The finished chickens were lovely and juicy and delicious.

Side dishes seem like such an afterthought now, but, I can assure you, they were not. I made Johnson Stuffing from Baked Bree with help from younger daughter.  We also made a simple salad of tomatoes, bell pepper, feta cheese and romaine. 

And roasted golden and purple beets.

For the beets
3 purple beets with greens
3 golden beets with greens
2 cloves of garlic
Olive oil
Sea salt
Black pepper

Cut the greens off the beets and trim the stalks, leaving just the leaves. 

Rinse the leaves several times in a full sink of water until you are sure all the dirt and sand are gone.  Scrub the beets and rinse as well. Any dirt will make for a gritty mouthful so you want to clean these suckers longer than you would think necessary to make sure.  Cut the beets in half and put them in a bowl big enough to allow stirring and/or tossing.  

Drizzle with olive oil, white or dark balsamic vinegar, sea salt and freshly ground black pepper.  By stirring or tossing, make sure the beets are completely coated.  

Grease a baking tray with more olive oil and tip the beets onto it. Turn them to expose the cut sides and roast them in a preheated oven at 400°F or 200°C.  

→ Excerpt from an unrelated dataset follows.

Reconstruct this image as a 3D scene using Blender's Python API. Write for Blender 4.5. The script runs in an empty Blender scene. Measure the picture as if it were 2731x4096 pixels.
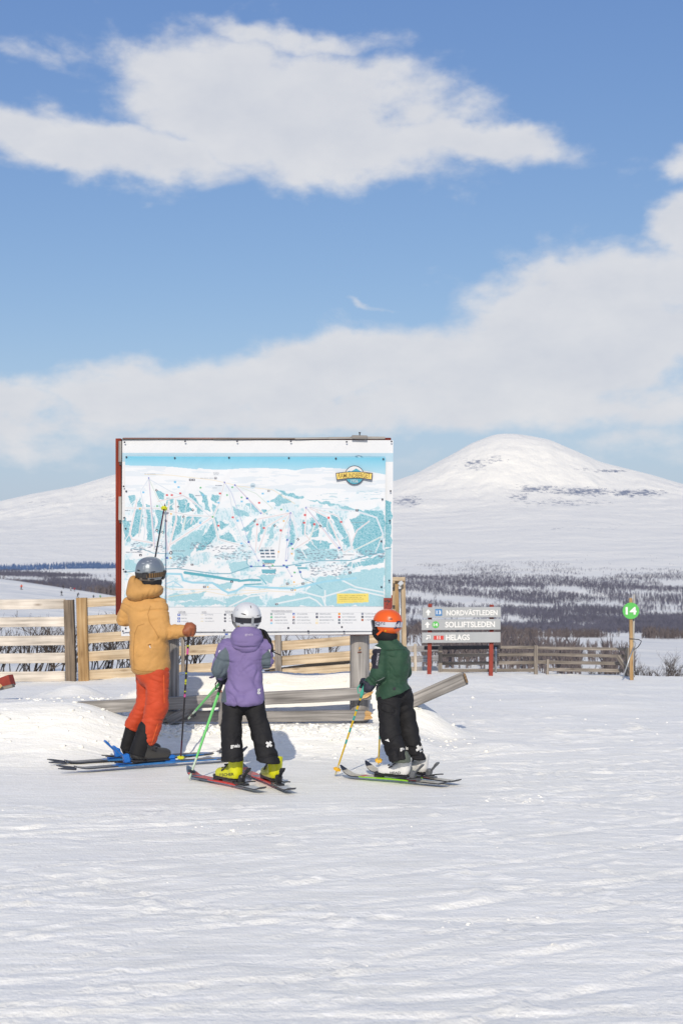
import bpy, bmesh, math, random
import numpy as np
from mathutils import Vector, Matrix
from mathutils.bvhtree import BVHTree

random.seed(7)
rng = np.random.default_rng(7)
SC = bpy.context.scene
COL = SC.collection

# ------------------------------------------------------------------ camera
F, CX, CY, HOR, EYE = 5120.0, 1365.5, 2048.0, 2342.0, 1.6
PITCH = math.atan((HOR - CY) / F)
cam_d = bpy.data.cameras.new('camera')
cam = bpy.data.objects.new('camera', cam_d)
COL.objects.link(cam)
SC.camera = cam
cam.location = (0, 0, EYE)
cam.rotation_euler = (math.pi / 2 + PITCH, 0, 0)
cam_d.sensor_fit = 'VERTICAL'
cam_d.sensor_height = 36.0
cam_d.lens = F / 4096 * 36
cam_d.clip_start = 0.1
cam_d.clip_end = 40000
cam_d.dof.use_dof = True
cam_d.dof.focus_distance = 11.3
cam_d.dof.aperture_fstop = 4.5

# ------------------------------------------------------------------ light
SUN_EL, SUN_AZ = math.radians(31), math.radians(4.0)   # light travels away from the camera, a little to the right
ldir = Vector((math.sin(SUN_AZ) * math.cos(SUN_EL), math.cos(SUN_AZ) * math.cos(SUN_EL), -math.sin(SUN_EL)))
sun_d = bpy.data.lights.new('sun', 'SUN')
sun_d.energy = 3.3
sun_d.angle = math.radians(0.53)
sun_d.color = (1.0, 0.91, 0.77)
sun = bpy.data.objects.new('sun', sun_d)
COL.objects.link(sun)
sun.rotation_euler = ldir.to_track_quat('-Z', 'Y').to_euler()
SC.view_settings.view_transform = 'Standard'
SC.view_settings.look = 'None'
SC.view_settings.exposure = 0.12
SC.view_settings.gamma = 1.0
SC.view_settings.use_curve_mapping = False

W = bpy.data.worlds.new('World')
SC.world = W
W.use_nodes = True
nt = W.node_tree
nt.nodes.clear()


def wn(t, **kw):
    n = nt.nodes.new(t)
    for k, v in kw.items():
        setattr(n, k, v)
    return n


def wm(op, a, b=None, c=None, clamp=False):
    n = wn('ShaderNodeMath', operation=op)
    n.use_clamp = clamp
    for i, v in enumerate((a, b, c)):
        if v is None:
            continue
        if isinstance(v, (int, float)):
            n.inputs[i].default_value = v
        else:
            nt.links.new(v, n.inputs[i])
    return n.outputs[0]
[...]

Meanwhile, heat a little olive oil in a skillet and gently fry the sliced garlic. Add the beet greens and let them cook just a few minutes until they wilt. Add a little sea salt and freshly ground black pepper and cook a few minutes more.  Spread the greens around on the serving platter and put the garlic slices on top.

After 15 minutes, turn the oven down to 350°F or 180°C and cook the beets until they are fork tender, turning halfway through so that the cut sides face the pan.  I ran out of time for the beets because my chicken needed to be on a middle shelf.  It was browning much too quickly up higher, with the beets down below, so I ended up taking the beets out after about 45 minutes and putting them back in their mixing/tossing bowl which was glass and microwaving their already well-roasted selves into fork-tenderness.  Then I arranged them lovingly on the bed of greens. 

I am a lover of purple beets but had never tried golden beets. They reminded me of parsnips and I would definitely buy and cook them again. And roasting seems to bring out the best in both colors. 

For dessert, we had two special recipes, made by younger daughter, quite a whiz in the kitchen from a young age:  Divinely moist brownies and chocolate-dipped strawberries.  Words are not necessary with photos like these.

It was our wonderful pleasure to have Misty over and we hope she comes back soon!